Likud no longer pays any heed to the man who is bleeding Knesset seats at such a dizzying rate that he seems likely to become a bench player at best in the next election, which will apparently be held sometime next year. For years, Likud has been memorizing the first lesson in Netanyahu’s school, a lesson Gantz missed: Never disconnect from your base; without it, you have lost your right to exist. But Gantz, in a single act whose motives still aren’t completely clear, disconnected from his voters like a satellite disconnecting from its ground station.
It’s tempting to think that Gantz will earn nothing more than a footnote in the history books, that he’ll disappear into a black hole. But after a little more thought, it seems likely that years from now, when historians have to choose the person responsible for corrupting government institutions more than anyone else, their choice will be Gantz.
It’s true that the defense minister and alternate prime minister has no encrypted accounts in tax-shelter islands to which tycoons and interested parties funneled millions. Nor did he receive cash-filled envelopes from an American tycoon that were concealed in a safe maintained by his attorney and close friend. He didn’t demand that millionaires buy expensive jewelry for his wife and cigars and suits for himself. He didn’t secretly plot with publishers to kill the free press.
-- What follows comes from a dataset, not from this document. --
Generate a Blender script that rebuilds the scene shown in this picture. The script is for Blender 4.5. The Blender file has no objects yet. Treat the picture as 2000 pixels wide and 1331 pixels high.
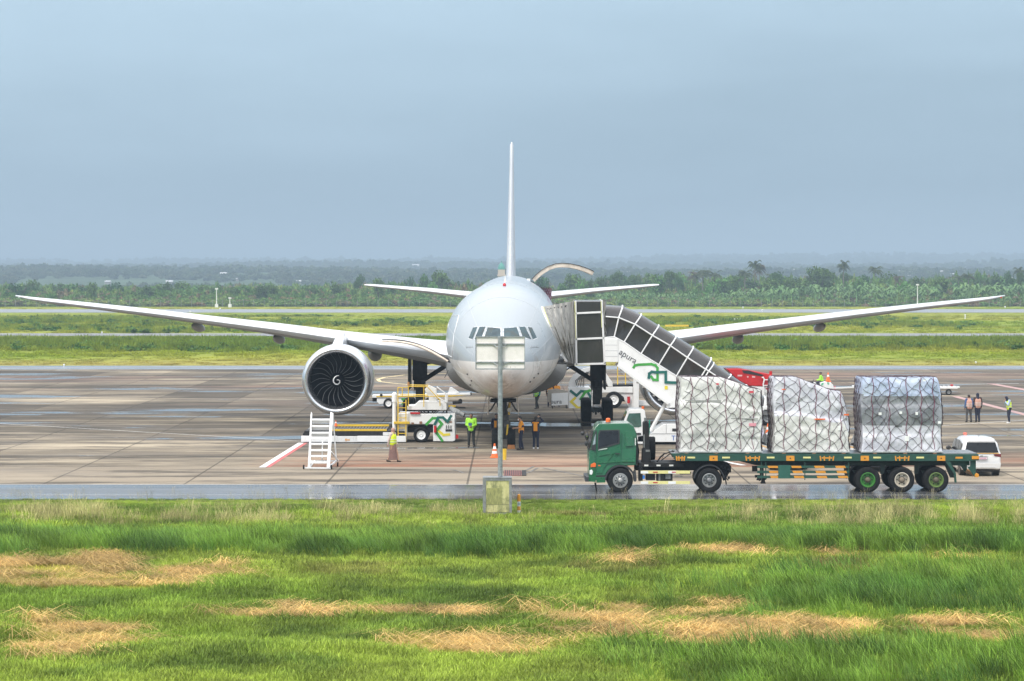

But Gantz and the gang surrounding him, from Yoaz Hendel to Miki Haimovich, from Gabi Ashkenazi to Zvi Hauser and Amir Peretz, are the ones who enabled government corruption to stand tall and look down on all of us dismissively from on high.
From a moral standpoint, sometimes collaborators are worse than the actual perpetrators.
Gantz is the person who gave a prime minister indicted for bribery the legitimacy to remain in office. Gantz is the one who silenced his cowed and obedient ministers and Knesset members when Netanyahu assailed the heads of the law enforcement system during a horror show staged at the start of his trial.
And this week, Gantz is the man who, under cover of the unholy alliance he forged with Netanyahu, enabled the prime minister to make all his materialistic fantasies come true and benefit from scandalous tax refunds, and apparently also from massive public funding for his private residence in Caesarea. These are bitter pills we have to swallow, said Tourism Minister Asaf Zamir of Kahol Lavan’s consent to all this largesse.
The question of why Gantz agreed to swallow such a large and bitter pill is still gnawing at me. Did a complete lack of understanding lead him into this act of self-destruction? Or did he prefer to gamble with all of our fates because he knew that the other side had an arsenal that could destroy him?
It’s unlikely that the answers to these intriguing questions will emerge anytime soon. Perhaps only the scholars who will someday devote a chapter of our black history to Gantz will manage to unravel the secret.